By Leigh Kemp
Most of the public campsites in Botswana's parks have animals that rely on human wastage to survive.
Safari companies set up artificial waterholes in front of their lodges to attract game and this in turn leads animals to associate lodges with water. In drier areas this can become a problem when the waterholes run dry. Elephants can sense water in underground pipes and will dig up the pipes to get to the water.
In some parks in east Africa Lions use safari vehicles for shade. They lie next to the vehicle and when the vehicle moves off they move to another stationery vehicle. Cheetahs use stationery safari vehicles as vantage points when looking for prey. They jump up onto the bonnets, or even roofs, of the vehicles.
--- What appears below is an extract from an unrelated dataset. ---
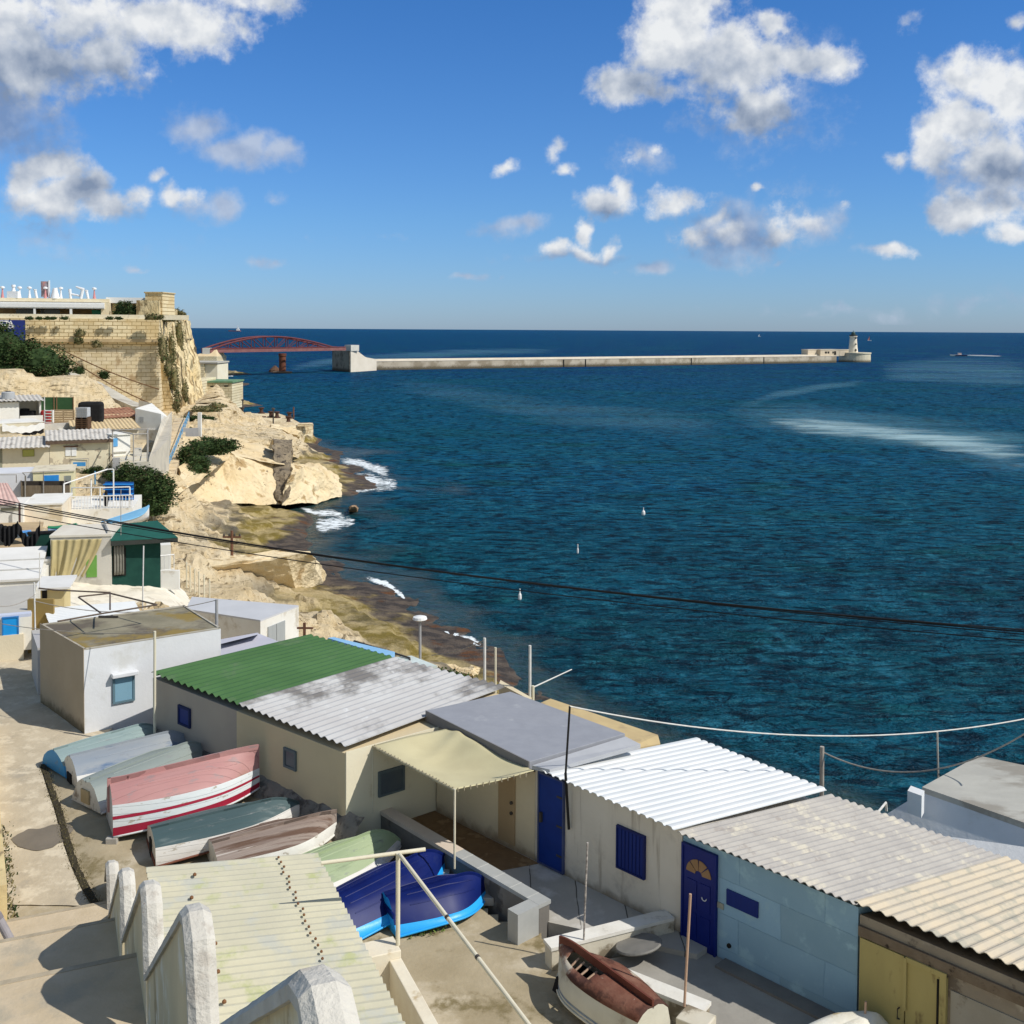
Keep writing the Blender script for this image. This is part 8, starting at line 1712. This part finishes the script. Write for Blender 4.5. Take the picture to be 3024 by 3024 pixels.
t = thing('house', 'white house at the left edge with a bright blue shutter over a passage', 'house', Pw)
ARW = mk('warm_white', (.80,.77,.68), (.74,.70,.60), .8, .9, .3, c3=(.62,.56,.44), s3=.9, p3=.64, coord='Pos')
zA = onpl(95,1820,Pw,dW)[1]; zBt = onpl(55,1893,Pw,dW)[1]; sA = onpl(62,1893,Pw,dW)[0]; s0 = onpl(-60,1893,Pw,dW)[0]
MB().ob(Pw, dW, s0, 0, 0, 4.5, zBt, zA).build('wall', ARW, t); MB().ob(Pw, dW, sA, -.0, .0, 1.6, 11.6, zBt).build('pillar', ARW, t)
m = MB(); m.ob(Pw, dW, s0, -.02, .3, 4.4, zA+.001, zA+.06); m.build('roof', mk('grey_roof_t', (.50,.48,.43), (.44,.42,.38), .8, .9, .3, coord='Pos'), t); MB().ob(Pw, dW, s0, 0, 0, .3, zA, zA+.10).build('roof_edge', mk('lavender_white', (.52,.56,.68), (.56,.60,.70), 1), t)
o, w = win(t, Pw, dW, (10,1826,52,1872), mk('azure_shutter', (.01,.27,.68), (.015,.30,.72), 2, .4), 'shutter', .06, frame=mk('azure_frame', (.03,.20,.50)), fw=.04)
p = G(58,2020,11.8)
# passage side walls behind
t, P0, d, ln, Q = hut('wall', 'low cream stone wall beyond the passage under the blue shuttered house', (-40,1960), (70,1950), 11.3, .85, .4, mk('cream_blocks', (.66,.58,.42), (.72,.64,.48), .7, .95, .4, coord='Pos'), None, cat='wall')
a = G(98,1905,12.4); b = G(118,2060,11.45); m = MB(); d = Vector((b.x-a.x,b.y-a.y)); l = d.length; d /= l; m.ob(a, d, -.6, l*.7, .0, .35, 10.5, 12.7); tag(m.build('side_wall', mk('grey_step_wall', (.40,.40,.42), (.46,.44,.40), 1, .9, .4, coord='Pos')), 'narrow grey stepped wall squeezed left of the white cube house', 'wall')
m = MB(); p = G(95,1850,12.2); m.box(p.x-.15,p.x+.7,p.y,p.y+.1,10.5,13.1); tag(m.build('ochre_panel', mk('ochre_panel', (.36,.25,.08), (.28,.19,.07), 1, .9, coord='Pos')), 'ochre brown panel in the gap left of the cube house', 'panel')
# U white corrugated roof behind the cube house, pipe antenna frame
z0 = 12.6; A_ = [G(120,1828,z0), G(262,1838,z0), G(430,1795,z0), G(150,1790,z0)]
t = thing('roof_shed', 'white corrugated roof just behind the white cube house', 'shed', G(200,1820,10))
corr(G(130,1800,12.6), G(150,1848,12.6), G(420,1812,12.5), G(400,1778,12.5), .22, .04, jag=.05).build('roof', WROOF, t, solid=.01)
m = MB(); vs = [G(134,1800,12.5), G(154,1846,12.5), G(418,1812,12.4), G(398,1780,12.4)]; m.hexa([Vector((v.x, v.y, 8)) for v in vs]+vs); m.build('wall', mk('ochre_panel', (.36,.25,.08)), t)
RP2 = mk('rusty_pipe', (.09,.07,.06), (.16,.12,.09), 8, .8); zz = 14.15
def pf(x, y, z=zz): return G(x, y, z)
t = thing('pipe_rack', 'dark rusty pipe framework lying over the white corrugated roof', 'rack', G(290,1815,13.9))
for pts in (((155,1742),(325,1750),(325,1800)), ((325,1752),(464,1786)), ((232,1764),(300,1812),(464,1786)), ((232,1762),(325,1752)), ((170,1835),(300,1812)), ((115,1737),(160,1742))): m = MB(); m.path([pf(*p) for p in pts], .024, 6); m.build('pipe', RP2, t)
m = MB(); m.box(pf(300,1814).x-.08, pf(300,1814).x+.45, pf(300,1814).y-.03, pf(300,1814).y+.03, 14.05, 14.11); m.build('bracket', DARKM, t)
for (x, y0, y1, r, l, mt) in ((107,2005,1720,.025,'tall thin rod left of the white cube house',WPOLE), (117,1735,1632,.022,'thin white rod above the canopy at the left',WPOLE), (421,1800,1612,.024,'tall white mast behind the mossy roofed house',WPOLE), (640,1938,1770,.045,'grey pipe standing against the right end of the cube house',mk('galv', (.38,.38,.38))), (457,2165,1864,.035,'cream pole at the left corner of the green roofed hut',POLEC), (357,1580,1445,.02,'thin grey mast before the white pergola',GRAIL)):
    Y = {107:33, 117:50, 421:38, 640:31.5, 457:27.2, 357:60}[x]; a = atY(x, y0, Y); b = atY(x+(3 if x == 421 else 0)-(6 if x == 107 else 0), y1, Y); m = MB(); m.tube(a, b, r, 8); tag(m.build('pole', mt), l, 'pole')
rope('rope', 'thin line from the cream pole across the mossy roof to the left edge', sagc(atY(457,1868,27.2), atY(-20,1838,30), .12), .010, ROPEG)
rope('rope', 'thin line from the grey pipe to the left over the pale roofs', sagc(atY(640,1772,31.5), atY(105,1775,33), .35), .012, ROPEG)
rope('rope', 'pair of washing lines sagging from the tall rod to the left edge', sagc(atY(104,1755,33), atY(-20,1788,31), .15), .012, ROPEG)
# V white flat building with grey double door
zt_ = 6.9; c0 = G(549,1802,zt_); c1 = G(769,1836,zt_); c2 = G(882,1792,zt_); c3 = G(567,1766,zt_)
t = thing('building', 'white flat roofed boathouse with grey double doors near the rock shelf', 'boathouse', (c1.x, c1.y, 4))
m = MB(); m.prism([(v.x, v.y) for v in (c0, c1, c2, c3)], 2.5, zt_-.004); m.build('wall', mk('boathouse_white', (.74,.73,.68), (.68,.66,.60), .8, .9, .3, c3=(.54,.50,.42), s3=.7, p3=.60, coord='Pos'), t)
m = MB(); m.prism([(v.x, v.y) for v in (c0, c1, c2, c3)], zt_-.002, zt_+.08); m.build('roof', mk('pale_grey_roof', (.55,.56,.58), (.50,.51,.53), .6, .9, .2, coord='Pos'), t)
dd = Vector((c2.x-c1.x, c2.y-c1.y)).normalized(); s0, z1, _ = onpl(790,1852,c1,dd); s1, z0, _ = onpl(814,1905,c1,dd); s2 = onpl(840,1880,c1,dd)[0]
for a, b in ((s0, s1), (s1+.04, s2)): MB().ob(c1, dd, a, b, -.05, .01, z0, z1).build('door', mk('grey_metal_door', (.36,.38,.38), (.32,.34,.34), 3, .6, stretch=(8,8,.3)), t)
# ------------------------------------------------------------------ utility pole and overhead cables
p = G(685,1668,3.9); h = (1668-1566)/F*p.y; t = thing('utility_pole', 'rusty utility pole with crossarm standing on the block headland', 'utility pole', p)
MB().tube(p-Vector((0,0,.4)), p+Vector((0,0,h)), .13, 8, .10).build('pole', RUST, t); MB().box(p.x-.7,p.x+.7,p.y-.06,p.y+.06,p.z+h-.55,p.z+h-.42).build('crossarm', RUST, t)
for dx in (-.6,-.2,.2,.6): MB().lathe(p+Vector((dx,0,h-.42)), [(.05,0),(.09,.06),(.05,.2)], 8).build('insulator', DARKM, t)
CAB = mk('cable_black', (.010,.010,.011), (.014,.014,.015), 3, .6)
PP = atY(683,1590,p.y); 
for i, (yl, ym, yr, l, r) in enumerate(((1475,1596,1858,'uppermost black overhead cable crossing the whole view',.030),(1482,1602,1864,'second black overhead cable just under the uppermost one',.030),(1491,1606,1872,'third black overhead cable of the upper bundle',.022),(1509,1626,1890,'lowest black overhead cable running apart from the bundle',.024))):
    # a single catenary between a post left of the village and one off to the right
    Yl, Yr = 60, 42; A_ = atY(-40, yl-8, Yl); B_ = atY(3080, yr+6, Yr)
    # sag chosen so the cable passes the utility pole's top
    best = min((abs(onp), s) for s in [x*.1 for x in range(0, 80)] for onp in [min(abs((lambda q: (q[1]-ym))(q)) for q in [(lambda w: ((w.x/w.y*F+1512), 973+(22-w.z)/w.y*F))(A_.lerp(B_, k/200)+Vector((0,0,-s*4*(k/200)*(1-k/200)))) for k in range(20, 90)] if abs(q[0]-683) < 12) if any(True for _ in (1,)) else 9] )[1] if False else None
    def projx(w): 
        q = RM.transposed() @ (w-Vector((0,0,CAMH))); return (1512+q.x/-q.z*F, CY-q.y/-q.z*F)
    bs, be = 0, 1e9
    for s_ in [x*.1 for x in range(-10, 60)]:
        e = 1e9
        for k in range(5, 190):
            w = A_.lerp(B_, k/200)+Vector((0,0,-s_*4*(k/200)*(1-k/200))); q = projx(w)
            if abs(q[0]-683) < 14: e = min(e, abs(q[1]-ym))
        if e < be: be, bs = e, s_
    pts = sagc(A_, B_, bs, 60); m = tubepath(pts, r, 6); tag(m.build('overhead_cable', CAB), l, 'cable')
Guiding a walk one morning in the Okavango Delta we came across a pride of Lions about 50m up ahead. When they caught sight of us they got up and ran off. After the walk I decided to drive to the area they had disappeared to. They were about 2 km from where we had first seen them.
There was no reaction to the vehicle and I managed to drive very close to them. Some of the adults still kept a weary eye in the direction from which they had seen us. A Giraffe appeared from that direction and they flinched in anticipation of running away. They relaxed again when they saw it was a Giraffe.
The vehicle in this instance was not considered a danger giving truth to the fact that lions associate humans as danger by sight and not scent. This vehicle/human situation can be applied to most species that have come into contact with humans in the wilderness areas.
In areas where animals are hunted and shot from vehicles the animals will react to the sound of an approaching vehicle. In some cases animals will even differentiate the sounds of vehicles. This is definitely a learned behavioral trait as mechanization is relatively new.
I was observing a lone Hippo that was acting strangely in a side pool of the Okavango Delta. It seemed very nervous, moving around constantly and reacting to any movement on the shore.
A Giraffe walked out of the bush towards the water, stopping to look around, not far from where the Hippo was. I started the motor to move off when the Hippo charged through the water toward the Giraffe. I turned the motor off and the Hippo moved back to its original position.
After a while I started the motor again and the same thing happened. This time the Giraffe moved back to the bush. I turned the motor off again and the hippo moved back to its position. Why was it associating the Giraffe with the sound of the vehicle and why was it reacting to sound of my engine?As I was pondering on this I noticed a movement at the Hippo's side. It was the smallest hippo I had ever seen. It was obviously very young as the mother had not moved back to the rest of the pod yet but why had the mother reacted to the sound of the motor in such a way.
I can only surmise that, and others have agreed, the mother had been harmed by a motor boat before and associated motor sounds with danger to her calf. Why she associated the Giraffe with the motor is still unclear.